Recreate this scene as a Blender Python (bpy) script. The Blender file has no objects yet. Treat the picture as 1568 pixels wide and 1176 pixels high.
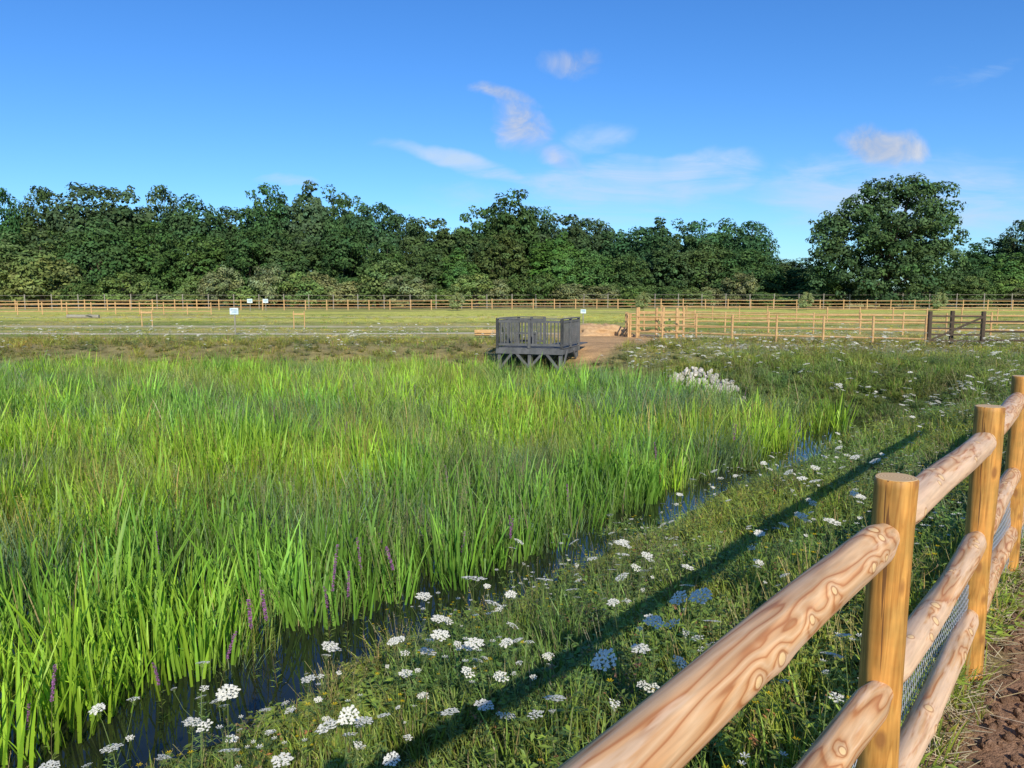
import bpy, math, random
import numpy as np
from mathutils import Vector, Matrix, Euler
random.seed(7); rng=np.random.default_rng(7)
scene=bpy.context.scene
scene.view_settings.view_transform='Standard'; scene.view_settings.look='None'; scene.view_settings.exposure=0
FPX=1162.0; PITCH=math.radians(6.5); CAMZ=1.65
def ray(u,v):
    a=(u-784)/FPX; d=(v-588)/FPX
    f=math.cos(PITCH)-d*math.sin(PITCH); dn=math.sin(PITCH)+d*math.cos(PITCH)
    return a/f, -dn/f           # x per y, z per y
def at(u,v,y):
    a,b=ray(u,v); return a*y, y, CAMZ+b*y
# ------------------------------------------------ noise
def hsh(ix,iy,s):
    n=np.sin(ix*127.1+iy*311.7+s*74.7)*43758.5453
    return n-np.floor(n)
def vn(x,y,s=0):
    x=np.asarray(x,float); y=np.asarray(y,float)
    ix=np.floor(x); iy=np.floor(y); fx=x-ix; fy=y-iy
    fx=fx*fx*(3-2*fx); fy=fy*fy*(3-2*fy)
    a=hsh(ix,iy,s); b=hsh(ix+1,iy,s); c=hsh(ix,iy+1,s); d=hsh(ix+1,iy+1,s)
    return (a*(1-fx)+b*fx)*(1-fy)+(c*(1-fx)+d*fx)*fy
def fbm(x,y,s=0,o=4):
    t=0; a=.5; tot=0
    for i in range(o):
        t=t+a*vn(x*2**i,y*2**i,s+i*3.3); tot+=a; a*=.5
    return t/tot
def sst(a,b,x):
    t=np.clip((x-a)/(b-a),0,1); return t*t*(3-2*t)
# ------------------------------------------------ terrain functions
FD=np.array([.637,.771]); P1=np.array([.97,1.88])
def perp(x,y): return .637*(y-1.88)-.771*(x-.97)
def G(x,y):
    return -.35*sst(9,30,y)+.55*sst(45,100,y)+ .25*(fbm(x*.05,y*.05,3)-.5)*sst(30,60,y)
def pond(x,y):
    w=(fbm(x*.7,y*.7,9,3)-.5)*.6
    d1=perp(x,y)-3.40+w; d2=28-y+w*3; d3=-(x-7.6)*.894-(y-15.5)*.447+w*2
    return np.minimum(np.minimum(d1,d2),d3)
def H(x,y):
    x=np.asarray(x,float); y=np.asarray(y,float)
    d=pond(x,y); t=np.clip((d+3.4)/3.4,0,1)
    g=G(x,y); z=g*(1-t)+(-.9)*t
    z=z-np.clip(d,0,.8)*.45
    z=z+(fbm(x*2.3,y*2.3,5,3)-.5)*.10*sst(0,.5,t)
    z=z+np.where((perp(x,y)<.15)&(y<14),(fbm(x*5,y*5,8,4)-.5)*.09+(vn(x*17,y*17,2)-.5)*.022,0)
    return z
def sandmask(x,y):
    m=np.exp(-(((x-4.8)/3.0)**2+((y-39)/7.0)**2)**2)
    m2=np.exp(-(((x-(3.0+(y-29)*.12))/1.1)**2+((y-31.0)/4.4)**2)**2)
    return np.clip(m+m2,0,1)
SX,SY,_=at(1078,568,20.5)
def stonemask(x,y): return ((x-SX)/.75)**2+((y-SY)/2.4)**2<1
# ------------------------------------------------ node helpers
def newmat(name):
    m=bpy.data.materials.new(name); m.use_nodes=True; nt=m.node_tree; nt.nodes.clear()
    return m,nt
def N(nt,t,**k):
    n=nt.nodes.new(t)
    for a,b in k.items(): setattr(n,a,b)
    return n
def math_(nt,op,a,b=None,c=None,clamp=False):
    n=nt.nodes.new('ShaderNodeMath'); n.operation=op; n.use_clamp=clamp
    for i,s in enumerate((a,b,c)):
        if s is None: continue
        if isinstance(s,(int,float)): n.inputs[i].default_value=s
        else: nt.links.new(s,n.inputs[i])
    return n.outputs[0]
def mixc(nt,mode,f,a,b):
    n=nt.nodes.new('ShaderNodeMix'); n.data_type='RGBA'; n.blend_type=mode
    for i,s in ((0,f),(6,a),(7,b)):
        if isinstance(s,(int,float)): n.inputs[i].default_value=s
        elif isinstance(s,tuple): n.inputs[i].default_value=(*s,1) if len(s)==3 else s
        else: nt.links.new(s,n.inputs[i])
    return n.outputs[2]
def ramp(nt,f,stops):
    n=nt.nodes.new('ShaderNodeValToRGB'); cr=n.color_ramp
    while len(cr.elements)<len(stops): cr.elements.new(.5)
    for e,(p,c) in zip(cr.elements,stops):
        e.position=p; e.color=(*c,1) if isinstance(c,tuple) else (c,c,c,1)
    nt.links.new(f,n.inputs[0]); return n.outputs[0]
def noise(nt,vec,scale,detail=4,rough=.55,dist=0):
    n=nt.nodes.new('ShaderNodeTexNoise'); n.inputs['Scale'].default_value=scale
    n.inputs['Detail'].default_value=detail; n.inputs['Roughness'].default_value=rough; n.inputs['Distortion'].default_value=dist
    if vec is not None: nt.links.new(vec,n.inputs['Vector'])
    return n.outputs['Fac']
def bump(nt,h,s,dist):
    n=nt.nodes.new('ShaderNodeBump'); n.inputs['Strength'].default_value=s; n.inputs['Distance'].default_value=dist
    nt.links.new(h,n.inputs['Height']); return n.outputs[0]
def surf(nt,col,rough=.8,spec=.3,nrm=None,metal=0):
    b=nt.nodes.new('ShaderNodeBsdfPrincipled'); o=nt.nodes.new('ShaderNodeOutputMaterial')
    if isinstance(col,tuple): b.inputs['Base Color'].default_value=(*col,1)
    else: nt.links.new(col,b.inputs['Base Color'])
    if isinstance(rough,(int,float)): b.inputs['Roughness'].default_value=rough
    else: nt.links.new(rough,b.inputs['Roughness'])
    b.inputs['Specular IOR Level'].default_value=spec; b.inputs['Metallic'].default_value=metal
    if nrm is not None: nt.links.new(nrm,b.inputs['Normal'])
    nt.links.new(b.outputs[0],o.inputs[0]); return b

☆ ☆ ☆

Repeat the data exactly, excluding the pictures.

Recreate this scene as a Blender Python (bpy) script. The Blender file has no objects yet. Treat the picture as 1568 pixels wide and 1176 pixels high.
import bpy, math, random
import numpy as np
from mathutils import Vector, Matrix, Euler
random.seed(7); rng=np.random.default_rng(7)
scene=bpy.context.scene
scene.view_settings.view_transform='Standard'; scene.view_settings.look='None'; scene.view_settings.exposure=0
FPX=1162.0; PITCH=math.radians(6.5); CAMZ=1.65
def ray(u,v):
    a=(u-784)/FPX; d=(v-588)/FPX
    f=math.cos(PITCH)-d*math.sin(PITCH); dn=math.sin(PITCH)+d*math.cos(PITCH)
    return a/f, -dn/f           # x per y, z per y
def at(u,v,y):
    a,b=ray(u,v); return a*y, y, CAMZ+b*y
# ------------------------------------------------ noise
def hsh(ix,iy,s):
    n=np.sin(ix*127.1+iy*311.7+s*74.7)*43758.5453
    return n-np.floor(n)
def vn(x,y,s=0):
    x=np.asarray(x,float); y=np.asarray(y,float)
    ix=np.floor(x); iy=np.floor(y); fx=x-ix; fy=y-iy
    fx=fx*fx*(3-2*fx); fy=fy*fy*(3-2*fy)
    a=hsh(ix,iy,s); b=hsh(ix+1,iy,s); c=hsh(ix,iy+1,s); d=hsh(ix+1,iy+1,s)
    return (a*(1-fx)+b*fx)*(1-fy)+(c*(1-fx)+d*fx)*fy
def fbm(x,y,s=0,o=4):
    t=0; a=.5; tot=0
    for i in range(o):
        t=t+a*vn(x*2**i,y*2**i,s+i*3.3); tot+=a; a*=.5
    return t/tot
def sst(a,b,x):
    t=np.clip((x-a)/(b-a),0,1); return t*t*(3-2*t)
# ------------------------------------------------ terrain functions
FD=np.array([.637,.771]); P1=np.array([.97,1.88])
def perp(x,y): return .637*(y-1.88)-.771*(x-.97)
def G(x,y):
    return -.35*sst(9,30,y)+.55*sst(45,100,y)+ .25*(fbm(x*.05,y*.05,3)-.5)*sst(30,60,y)
def pond(x,y):
    w=(fbm(x*.7,y*.7,9,3)-.5)*.6
    d1=perp(x,y)-3.40+w; d2=28-y+w*3; d3=-(x-7.6)*.894-(y-15.5)*.447+w*2
    return np.minimum(np.minimum(d1,d2),d3)
def H(x,y):
    x=np.asarray(x,float); y=np.asarray(y,float)
    d=pond(x,y); t=np.clip((d+3.4)/3.4,0,1)
    g=G(x,y); z=g*(1-t)+(-.9)*t
    z=z-np.clip(d,0,.8)*.45
    z=z+(fbm(x*2.3,y*2.3,5,3)-.5)*.10*sst(0,.5,t)
    z=z+np.where((perp(x,y)<.15)&(y<14),(fbm(x*5,y*5,8,4)-.5)*.09+(vn(x*17,y*17,2)-.5)*.022,0)
    return z
def sandmask(x,y):
    m=np.exp(-(((x-4.8)/3.0)**2+((y-39)/7.0)**2)**2)
    m2=np.exp(-(((x-(3.0+(y-29)*.12))/1.1)**2+((y-31.0)/4.4)**2)**2)
    return np.clip(m+m2,0,1)
SX,SY,_=at(1078,568,20.5)
def stonemask(x,y): return ((x-SX)/.75)**2+((y-SY)/2.4)**2<1
# ------------------------------------------------ node helpers
def newmat(name):
    m=bpy.data.materials.new(name); m.use_nodes=True; nt=m.node_tree; nt.nodes.clear()
    return m,nt
def N(nt,t,**k):
    n=nt.nodes.new(t)
    for a,b in k.items(): setattr(n,a,b)
    return n
def math_(nt,op,a,b=None,c=None,clamp=False):
    n=nt.nodes.new('ShaderNodeMath'); n.operation=op; n.use_clamp=clamp
    for i,s in enumerate((a,b,c)):
        if s is None: continue
        if isinstance(s,(int,float)): n.inputs[i].default_value=s
        else: nt.links.new(s,n.inputs[i])
    return n.outputs[0]
def mixc(nt,mode,f,a,b):
    n=nt.nodes.new('ShaderNodeMix'); n.data_type='RGBA'; n.blend_type=mode
    for i,s in ((0,f),(6,a),(7,b)):
        if isinstance(s,(int,float)): n.inputs[i].default_value=s
        elif isinstance(s,tuple): n.inputs[i].default_value=(*s,1) if len(s)==3 else s
        else: nt.links.new(s,n.inputs[i])
    return n.outputs[2]
def ramp(nt,f,stops):
    n=nt.nodes.new('ShaderNodeValToRGB'); cr=n.color_ramp
    while len(cr.elements)<len(stops): cr.elements.new(.5)
    for e,(p,c) in zip(cr.elements,stops):
        e.position=p; e.color=(*c,1) if isinstance(c,tuple) else (c,c,c,1)
    nt.links.new(f,n.inputs[0]); return n.outputs[0]
def noise(nt,vec,scale,detail=4,rough=.55,dist=0):
    n=nt.nodes.new('ShaderNodeTexNoise'); n.inputs['Scale'].default_value=scale
    n.inputs['Detail'].default_value=detail; n.inputs['Roughness'].default_value=rough; n.inputs['Distortion'].default_value=dist
    if vec is not None: nt.links.new(vec,n.inputs['Vector'])
    return n.outputs['Fac']
def bump(nt,h,s,dist):
    n=nt.nodes.new('ShaderNodeBump'); n.inputs['Strength'].default_value=s; n.inputs['Distance'].default_value=dist
    nt.links.new(h,n.inputs['Height']); return n.outputs[0]
def surf(nt,col,rough=.8,spec=.3,nrm=None,metal=0):
    b=nt.nodes.new('ShaderNodeBsdfPrincipled'); o=nt.nodes.new('ShaderNodeOutputMaterial')
    if isinstance(col,tuple): b.inputs['Base Color'].default_value=(*col,1)
    else: nt.links.new(col,b.inputs['Base Color'])
    if isinstance(rough,(int,float)): b.inputs['Roughness'].default_value=rough
    else: nt.links.new(rough,b.inputs['Roughness'])
    b.inputs['Specular IOR Level'].default_value=spec; b.inputs['Metallic'].default_value=metal
    if nrm is not None: nt.links.new(nrm,b.inputs['Normal'])
    nt.links.new(b.outputs[0],o.inputs[0]); return b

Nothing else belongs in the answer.